Tuesday, June 08, 2004
You Call This Nation Building?

In a post early this morning at B4B, Jettison states that liberal claims that Bush flip-flopped on Nation Building are false. He uses a quote, taken from a Bush campaign speech in Tennessee, quoted on the DNC site:

In a campaign rally in Tennessee, then-Presidential candidate Bush criticized the Clinton administration for using the military in nation-building missions. Bush said, "I'm worried about an opponent who uses nation-building and the military in the same sentence. See, our view of the military is for our military to be properly prepared to fight and win war and, therefore, prevent war from happening in the first place."
Jettison then uses another Bush quote from Tim Russert's show that basically re-states the above with emphasis on the military being prepared as a deterrent to war.

I'm not sure exactly how showing that Bush twice rejected the notion that the military should or even could be used effectively in nation building and then starts two wars in the Middle East with the logical result being the need to conduct nation building shows anything other than a flip-flop. However, I'm not really interested in the "flip-flop" question; I actually believe that a well considered position on a subject can change with new information. If someone on either side of the political spectrum wants to call that "flip-flopping" then they are fools.

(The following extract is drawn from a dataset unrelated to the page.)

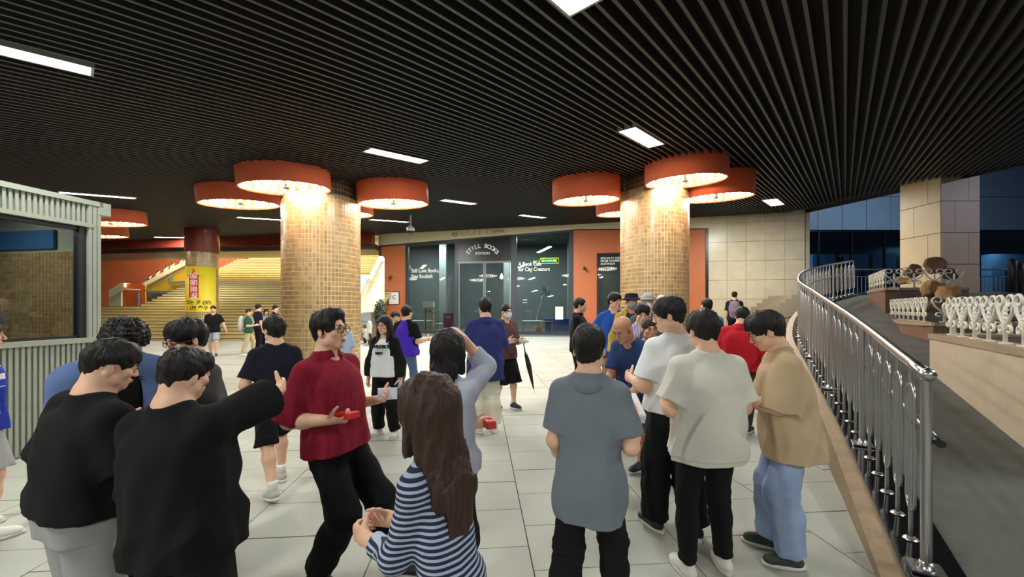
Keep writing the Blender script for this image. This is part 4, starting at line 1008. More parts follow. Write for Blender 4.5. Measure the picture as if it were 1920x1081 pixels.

No, what amazes me is the incredible irony in the following statement by Jettison:

What Bush is saying is that he isn't opposed to the idea of nation-building, he just thinks when we do it, we should it do it right.
Do you mean to tell me that Jettison believes that what is happening in Afghanistan and Iraq right now is nation building done right?

Really?

And don't even get me started on this, from Bush:

"See, our view of the military is for our military to be properly prepared to fight and win war and, therefore, prevent war from happening in the first place."